Siła - Jaskółka charakteryzuje się również nieprzeciętną siłą fizyczną, która ułatwia jej małe 'polowania' na świeże mięsko
Dusza artystyczna - A dokładniej rzecz ujmując, Verna ma rękę do pędzla i pisarstwa. Jej dzieła jednak są szykanowane, gdyż nie możliwością jest, by osoba tak nędznego statutu posiadała umiejętności podobne do Baśniopisarzy.
Charakter:
Zasadniczo zgryźliwa, cyniczna i harda. Ciężko złamać jej wolę. Przemocą natrafia się na mur, który, zdawać by się mogło, pozostaje nie do zdobycia. Zastraszaniem, biciem, krzykami, czy czymkolwiek wybuchowym, a także agresywnym, nie zyska się nic, prócz pogardliwego spojrzenia lub, co gorsza, paru dotkliwych obrażeń. W wypadkach skrajnych nawet i śmierć. Nie raz również wpadła w tarapaty przez swój niewyparzony ozór i sarkazm. Miała krwiożercze zapędy, które źle ulokowane kończyły się katastrofą. Jednak nie myślcie sobie, że jest naszpikowana jedynie negatywnymi cechami, posiada również drugą, a także trzecią twarz. Summa summarum, kobieta składała się tylko i wyłącznie z kalejdoskopu wielu rysów charakteru, była zmienna i nieuchwytna, niczym swoisty kameleon. Mogła być uprzejma, ujmująco urocza i elokwentna, zdradzając tym samym okruch z jej przeszłości. Bywała wyniosła, nazbyt pewna siebie, chaotyczna, gwałtowna... Zabawiała humorem, dociekliwymi pytaniami, naiwnością dziecka.
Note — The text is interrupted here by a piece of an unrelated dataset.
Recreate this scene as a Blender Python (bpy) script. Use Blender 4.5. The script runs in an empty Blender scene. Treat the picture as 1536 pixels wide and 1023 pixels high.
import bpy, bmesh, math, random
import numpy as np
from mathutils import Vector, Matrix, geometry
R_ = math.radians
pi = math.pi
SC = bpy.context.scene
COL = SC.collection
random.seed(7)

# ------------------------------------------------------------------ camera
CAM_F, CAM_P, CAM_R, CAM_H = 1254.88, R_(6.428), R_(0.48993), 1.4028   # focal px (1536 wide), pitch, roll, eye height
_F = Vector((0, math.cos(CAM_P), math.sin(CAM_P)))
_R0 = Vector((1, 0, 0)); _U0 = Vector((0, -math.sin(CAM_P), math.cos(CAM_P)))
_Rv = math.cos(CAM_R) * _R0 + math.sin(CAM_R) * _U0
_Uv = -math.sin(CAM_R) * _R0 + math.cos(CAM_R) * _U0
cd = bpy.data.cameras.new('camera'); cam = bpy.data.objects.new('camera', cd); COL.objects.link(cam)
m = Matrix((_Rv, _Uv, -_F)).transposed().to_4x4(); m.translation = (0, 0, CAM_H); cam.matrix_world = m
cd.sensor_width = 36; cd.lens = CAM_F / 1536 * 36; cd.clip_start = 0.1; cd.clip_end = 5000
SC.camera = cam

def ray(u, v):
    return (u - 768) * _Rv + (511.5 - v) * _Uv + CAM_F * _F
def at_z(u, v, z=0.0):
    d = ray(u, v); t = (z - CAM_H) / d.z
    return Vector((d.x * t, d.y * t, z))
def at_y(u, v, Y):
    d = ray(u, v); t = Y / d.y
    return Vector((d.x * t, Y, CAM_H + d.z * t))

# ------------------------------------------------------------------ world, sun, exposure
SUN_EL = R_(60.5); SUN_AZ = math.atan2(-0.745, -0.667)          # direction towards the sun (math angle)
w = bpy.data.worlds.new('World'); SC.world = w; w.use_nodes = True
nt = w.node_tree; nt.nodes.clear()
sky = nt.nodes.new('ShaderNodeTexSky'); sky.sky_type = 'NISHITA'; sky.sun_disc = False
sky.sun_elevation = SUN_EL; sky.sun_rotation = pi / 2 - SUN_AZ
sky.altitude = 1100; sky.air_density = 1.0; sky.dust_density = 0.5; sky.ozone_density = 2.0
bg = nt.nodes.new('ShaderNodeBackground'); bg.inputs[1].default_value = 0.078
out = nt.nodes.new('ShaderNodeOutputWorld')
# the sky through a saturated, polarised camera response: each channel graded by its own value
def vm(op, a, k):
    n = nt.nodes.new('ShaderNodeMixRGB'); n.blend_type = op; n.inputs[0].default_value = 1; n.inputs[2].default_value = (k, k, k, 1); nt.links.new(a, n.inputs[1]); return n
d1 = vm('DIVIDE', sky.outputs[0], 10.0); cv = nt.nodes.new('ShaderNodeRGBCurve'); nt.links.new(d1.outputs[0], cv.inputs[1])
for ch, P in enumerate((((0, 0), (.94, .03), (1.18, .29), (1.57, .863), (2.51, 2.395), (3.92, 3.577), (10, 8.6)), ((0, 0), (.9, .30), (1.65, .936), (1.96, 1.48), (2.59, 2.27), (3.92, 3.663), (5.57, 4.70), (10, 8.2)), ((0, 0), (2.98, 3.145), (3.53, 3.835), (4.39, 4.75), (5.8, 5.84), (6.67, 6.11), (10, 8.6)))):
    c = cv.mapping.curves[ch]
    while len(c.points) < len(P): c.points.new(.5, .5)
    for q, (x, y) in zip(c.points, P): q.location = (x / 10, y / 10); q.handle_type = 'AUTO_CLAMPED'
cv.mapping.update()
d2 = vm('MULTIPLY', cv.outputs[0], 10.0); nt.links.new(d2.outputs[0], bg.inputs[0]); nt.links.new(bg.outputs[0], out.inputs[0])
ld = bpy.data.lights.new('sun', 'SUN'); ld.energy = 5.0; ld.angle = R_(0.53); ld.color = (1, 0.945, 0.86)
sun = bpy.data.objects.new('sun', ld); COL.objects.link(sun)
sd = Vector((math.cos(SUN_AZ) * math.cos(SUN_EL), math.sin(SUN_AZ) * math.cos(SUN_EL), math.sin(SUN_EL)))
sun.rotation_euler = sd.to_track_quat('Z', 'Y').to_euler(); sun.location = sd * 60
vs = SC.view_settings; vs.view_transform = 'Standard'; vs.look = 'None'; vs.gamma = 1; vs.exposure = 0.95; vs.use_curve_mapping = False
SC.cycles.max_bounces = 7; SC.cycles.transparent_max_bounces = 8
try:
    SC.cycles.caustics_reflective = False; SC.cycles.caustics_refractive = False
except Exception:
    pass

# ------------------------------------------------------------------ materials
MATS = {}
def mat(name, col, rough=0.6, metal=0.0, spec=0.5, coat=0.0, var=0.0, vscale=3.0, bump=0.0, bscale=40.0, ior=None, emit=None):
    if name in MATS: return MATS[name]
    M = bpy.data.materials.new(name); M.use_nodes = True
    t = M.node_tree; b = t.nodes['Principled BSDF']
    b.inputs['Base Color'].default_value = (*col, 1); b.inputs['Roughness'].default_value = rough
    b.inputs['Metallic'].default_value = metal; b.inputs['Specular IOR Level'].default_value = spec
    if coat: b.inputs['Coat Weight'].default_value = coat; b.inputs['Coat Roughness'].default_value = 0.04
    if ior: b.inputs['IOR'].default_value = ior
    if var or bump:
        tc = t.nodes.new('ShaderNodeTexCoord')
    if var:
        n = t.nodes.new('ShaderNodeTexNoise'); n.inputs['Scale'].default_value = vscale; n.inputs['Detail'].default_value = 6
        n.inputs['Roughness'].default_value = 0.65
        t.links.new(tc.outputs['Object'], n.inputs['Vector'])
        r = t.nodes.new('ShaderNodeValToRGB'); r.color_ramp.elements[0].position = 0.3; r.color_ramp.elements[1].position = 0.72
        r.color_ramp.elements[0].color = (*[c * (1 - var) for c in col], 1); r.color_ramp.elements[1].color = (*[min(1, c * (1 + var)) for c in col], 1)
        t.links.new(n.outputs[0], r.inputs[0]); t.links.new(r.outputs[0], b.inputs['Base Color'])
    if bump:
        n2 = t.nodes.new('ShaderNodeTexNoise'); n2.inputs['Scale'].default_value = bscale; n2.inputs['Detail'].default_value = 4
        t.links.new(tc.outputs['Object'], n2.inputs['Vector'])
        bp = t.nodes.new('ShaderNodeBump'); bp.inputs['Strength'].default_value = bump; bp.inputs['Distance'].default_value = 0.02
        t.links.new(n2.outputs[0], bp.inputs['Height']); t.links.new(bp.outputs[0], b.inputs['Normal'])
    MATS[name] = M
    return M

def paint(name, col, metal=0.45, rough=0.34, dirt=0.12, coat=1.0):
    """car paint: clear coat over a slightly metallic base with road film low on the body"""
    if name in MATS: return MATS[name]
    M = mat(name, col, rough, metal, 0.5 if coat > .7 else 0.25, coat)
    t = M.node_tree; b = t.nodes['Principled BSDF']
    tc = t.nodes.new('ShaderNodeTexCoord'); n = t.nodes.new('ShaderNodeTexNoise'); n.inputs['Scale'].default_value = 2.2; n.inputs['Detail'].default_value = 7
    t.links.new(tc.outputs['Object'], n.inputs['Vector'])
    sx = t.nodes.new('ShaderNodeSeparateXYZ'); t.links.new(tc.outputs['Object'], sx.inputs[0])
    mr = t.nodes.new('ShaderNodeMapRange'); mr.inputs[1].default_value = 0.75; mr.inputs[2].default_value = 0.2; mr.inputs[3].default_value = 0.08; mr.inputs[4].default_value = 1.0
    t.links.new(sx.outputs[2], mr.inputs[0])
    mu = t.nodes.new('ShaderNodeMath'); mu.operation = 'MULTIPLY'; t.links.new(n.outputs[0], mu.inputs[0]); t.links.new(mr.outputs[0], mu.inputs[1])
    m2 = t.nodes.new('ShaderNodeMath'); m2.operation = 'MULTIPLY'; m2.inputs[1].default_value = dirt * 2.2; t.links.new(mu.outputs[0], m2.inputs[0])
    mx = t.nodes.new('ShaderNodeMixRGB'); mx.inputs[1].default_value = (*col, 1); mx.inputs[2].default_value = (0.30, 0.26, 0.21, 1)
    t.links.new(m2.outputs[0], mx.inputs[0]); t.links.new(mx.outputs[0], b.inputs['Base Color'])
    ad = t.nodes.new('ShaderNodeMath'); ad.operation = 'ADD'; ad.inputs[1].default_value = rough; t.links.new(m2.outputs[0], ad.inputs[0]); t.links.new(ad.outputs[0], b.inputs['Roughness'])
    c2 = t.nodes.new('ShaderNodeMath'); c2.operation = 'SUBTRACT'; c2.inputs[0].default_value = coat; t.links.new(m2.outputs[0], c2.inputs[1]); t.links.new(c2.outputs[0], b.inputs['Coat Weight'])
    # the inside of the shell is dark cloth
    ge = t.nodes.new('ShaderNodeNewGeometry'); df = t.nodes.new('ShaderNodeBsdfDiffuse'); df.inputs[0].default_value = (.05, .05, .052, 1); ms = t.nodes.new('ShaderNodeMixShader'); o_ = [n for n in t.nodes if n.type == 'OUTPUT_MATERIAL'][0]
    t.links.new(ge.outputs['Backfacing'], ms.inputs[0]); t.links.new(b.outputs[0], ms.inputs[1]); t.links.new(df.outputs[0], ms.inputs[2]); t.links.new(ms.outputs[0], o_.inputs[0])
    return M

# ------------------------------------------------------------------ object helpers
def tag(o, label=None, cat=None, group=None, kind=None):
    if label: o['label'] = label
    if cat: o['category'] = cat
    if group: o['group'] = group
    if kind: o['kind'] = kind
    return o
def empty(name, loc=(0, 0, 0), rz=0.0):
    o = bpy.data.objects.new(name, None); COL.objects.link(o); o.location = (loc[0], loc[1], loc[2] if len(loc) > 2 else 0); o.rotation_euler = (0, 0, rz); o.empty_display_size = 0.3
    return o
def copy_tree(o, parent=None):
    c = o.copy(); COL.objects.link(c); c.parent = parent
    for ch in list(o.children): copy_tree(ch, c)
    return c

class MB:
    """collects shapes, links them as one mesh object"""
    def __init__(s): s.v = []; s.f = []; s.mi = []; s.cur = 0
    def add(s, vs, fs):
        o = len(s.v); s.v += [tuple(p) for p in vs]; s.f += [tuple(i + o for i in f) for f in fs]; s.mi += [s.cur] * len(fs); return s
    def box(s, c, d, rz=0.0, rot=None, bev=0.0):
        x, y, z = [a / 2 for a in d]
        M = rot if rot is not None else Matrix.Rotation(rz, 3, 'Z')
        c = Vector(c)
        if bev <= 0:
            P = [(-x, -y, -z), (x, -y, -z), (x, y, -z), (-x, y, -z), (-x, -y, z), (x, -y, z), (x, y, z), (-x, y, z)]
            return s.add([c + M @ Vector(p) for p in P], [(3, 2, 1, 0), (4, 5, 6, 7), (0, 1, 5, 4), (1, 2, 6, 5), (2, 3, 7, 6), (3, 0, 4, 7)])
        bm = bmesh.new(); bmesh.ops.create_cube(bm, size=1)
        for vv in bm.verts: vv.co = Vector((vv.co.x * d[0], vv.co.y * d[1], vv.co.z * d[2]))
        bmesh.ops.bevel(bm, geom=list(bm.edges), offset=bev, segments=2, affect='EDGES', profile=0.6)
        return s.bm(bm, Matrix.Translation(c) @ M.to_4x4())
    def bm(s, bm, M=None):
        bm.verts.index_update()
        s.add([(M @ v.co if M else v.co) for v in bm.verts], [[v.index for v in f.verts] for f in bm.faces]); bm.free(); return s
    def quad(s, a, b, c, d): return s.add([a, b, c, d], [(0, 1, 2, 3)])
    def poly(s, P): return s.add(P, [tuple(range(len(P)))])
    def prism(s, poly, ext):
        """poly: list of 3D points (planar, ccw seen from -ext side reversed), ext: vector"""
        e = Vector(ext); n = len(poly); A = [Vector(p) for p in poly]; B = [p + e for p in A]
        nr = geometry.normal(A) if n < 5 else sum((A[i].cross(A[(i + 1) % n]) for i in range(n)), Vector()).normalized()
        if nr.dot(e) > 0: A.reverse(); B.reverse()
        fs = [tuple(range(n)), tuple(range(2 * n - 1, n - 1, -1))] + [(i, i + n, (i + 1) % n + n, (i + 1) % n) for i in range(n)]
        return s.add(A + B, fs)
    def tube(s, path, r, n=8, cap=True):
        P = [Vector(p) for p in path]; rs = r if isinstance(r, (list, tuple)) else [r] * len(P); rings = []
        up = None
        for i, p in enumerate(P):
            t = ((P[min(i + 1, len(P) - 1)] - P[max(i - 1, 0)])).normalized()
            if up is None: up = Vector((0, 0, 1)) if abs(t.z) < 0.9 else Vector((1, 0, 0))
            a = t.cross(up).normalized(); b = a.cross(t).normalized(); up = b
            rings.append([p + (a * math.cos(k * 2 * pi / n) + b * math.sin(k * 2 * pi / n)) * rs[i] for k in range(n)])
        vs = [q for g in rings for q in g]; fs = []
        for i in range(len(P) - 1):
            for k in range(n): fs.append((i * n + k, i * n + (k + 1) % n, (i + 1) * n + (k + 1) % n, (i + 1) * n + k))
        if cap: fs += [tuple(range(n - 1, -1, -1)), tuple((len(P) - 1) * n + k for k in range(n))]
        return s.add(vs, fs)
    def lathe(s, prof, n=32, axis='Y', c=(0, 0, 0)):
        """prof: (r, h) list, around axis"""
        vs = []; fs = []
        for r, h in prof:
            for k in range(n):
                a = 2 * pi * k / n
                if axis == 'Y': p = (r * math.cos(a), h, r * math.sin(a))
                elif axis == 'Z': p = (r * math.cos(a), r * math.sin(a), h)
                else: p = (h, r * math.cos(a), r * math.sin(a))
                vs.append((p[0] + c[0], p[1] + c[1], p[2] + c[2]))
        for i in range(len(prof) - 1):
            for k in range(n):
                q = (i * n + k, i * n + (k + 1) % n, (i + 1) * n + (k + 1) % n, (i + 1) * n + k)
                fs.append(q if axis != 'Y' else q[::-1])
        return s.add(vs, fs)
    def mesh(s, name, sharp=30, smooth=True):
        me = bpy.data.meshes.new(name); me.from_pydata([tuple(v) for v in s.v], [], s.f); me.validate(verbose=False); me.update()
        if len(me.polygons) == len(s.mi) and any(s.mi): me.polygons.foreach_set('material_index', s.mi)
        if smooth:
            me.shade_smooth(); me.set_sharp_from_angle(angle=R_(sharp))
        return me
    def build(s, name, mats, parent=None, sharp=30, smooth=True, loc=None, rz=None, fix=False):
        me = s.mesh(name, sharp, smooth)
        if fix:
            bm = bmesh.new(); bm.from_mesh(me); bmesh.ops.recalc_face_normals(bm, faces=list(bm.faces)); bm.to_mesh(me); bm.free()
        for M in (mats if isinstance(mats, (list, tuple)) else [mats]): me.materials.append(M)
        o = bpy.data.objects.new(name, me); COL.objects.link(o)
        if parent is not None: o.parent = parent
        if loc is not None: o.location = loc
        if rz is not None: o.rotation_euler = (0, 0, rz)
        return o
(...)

Czarowała obłudną niewinnością, nieprzewidywalnością. Gdyby się nad tym dłużej, dogłębnie zastanowić, nijak można było określić osobę panny de Clare. Pozostawała obserwacja i nadzieja, że twarz, którą ukazuje na światło dnia, jest prawdziwą, a nie tą ulotną.
Wygląd zewnętrzny:
Ujrzawszy tą kobietę na ulicy nie ma się pewności, czy należy zaliczyć ją do osób pięknych, czy też raczej szokujących. Średniego wzrostu, o kroku pełnym gracji, zabarwionym pewnością siebie. Włosy zazwyczaj upięte w nieładzie. Barwa ich bliższa jest czerni, niźli ciepłemu brązu, jednak to jedynie złudzenie optyczne, gdyż w rzeczywistości błyszczą orzechowo, tu i tam ukazując rudawe refleksy. Cera raczej blada, cechująca się chłodem alabastru. Twarz nieznacznie pociągła, o zaznaczonym leciutko podbródku, co nadaje jej nieco drapieżnego rysu. Zaznaczone kości policzkowe, ułożone ukośnie, powodują, że głębia twarzy wydaje się szczuplejsza - egzotyczna. Idealnie wykrojone usta, z kącikami lekko pociągniętymi ku dołowi przez co może wydawać się wiecznie naburmuszona lub zamyślona. Górna warga jest nieznacznie większa od dolnej, zmysłowy różowy kolor nadaje im miękkości. Mały, zgrabny nosek, marszczący się zależnie od samopoczucia, ku dołowi, gdy jest zniesmaczona lub poirytowana, na górnej granicy nasady, gdy jest zakłopotana lub zadowolona. Całość okraszona dużymi oczami dziecka, które od dawna należą do kobiety. Nienaturalnie wielkie tęczówki ukazują zmysłową barwę kobaltu nieba, bliższą kryształowemu chłodowi lub lodowych odłamków.
Jaskółka charakteryzuje się smukłością i efemerycznością dzisiejszych piękności, drobne piersi, smukła kibić, silne uda. Silne ramiona o wyraźnie zaznaczonej linii obojczyków i wgłębieniu pod gardłem. Zmysłowo długa szyja. Wszystko tworzy zgrabną całość klepsydry. Jednak jest również mniej idealna faktura jej ciała, taka jak ręce, które do łokci przypominają opancerzone rękawice dopasowane do kształtu. Długie, szczupłe palce zakończone ostrymi szponami, z kolcowymi wypustkami na kłykciach i nadgarstkach. Czarne, 'naturalne' uzbrojenie ciągnie się fasetkami do zgięcia łokci, gdzie wyrastają długie, łukowate ostrza - kolce. Skóra poznaczona jest siateczką drobnych, lub misterniejszych, blizn.
Krótka historia:
Wieczna Księga Chaosu - czyli dzieje Panienki Ludożerki
Anonymous - 11 Maj 2011, 14:31
Cudne, brak zarzutów. Ograniczenia narzuciłaś sobie wystarczające, także akceptacja będzie po napisaniu historii, ale uważam ją tylko za formalność.
EDIT:
Akceptuję i witam po drugiej stronie lustra~.